Mozilla doesn’t embed an ad network in your browser!?!? Why would anybody want a browser that does this?

You can do whatever you want to do with Firefox. Enjoy the free blocking mechanisms, including fingerprinting, and install whichever 3rd party ad blocker.

Users understand the relationship there, so please don’t try to spin it. It’s not about user’s data.

You’re embedding an ad client into the browser. You want to sell ads yourself. Selling ads and controlling the browser is Google. That’s a conflict of interests.

* fixed typos


Brave doesn’t “embed an ad network in your browser” either. If we should bother taking more, let’s agree on common definitions first.

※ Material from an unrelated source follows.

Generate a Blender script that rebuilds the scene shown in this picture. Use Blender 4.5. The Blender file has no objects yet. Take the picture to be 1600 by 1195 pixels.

We give no browsing data out to any server including ours, and we pay users 70% of the gross. This user-first design flips the Google model that Mozilla facilitates by default for its ad revenue share. If our users don’t like it, we go out of business. If Firefox users remain unaware of their uncompensated value to Google, Mozilla thrives. Got it?


*talking more


Then don't use them -- they are off by default.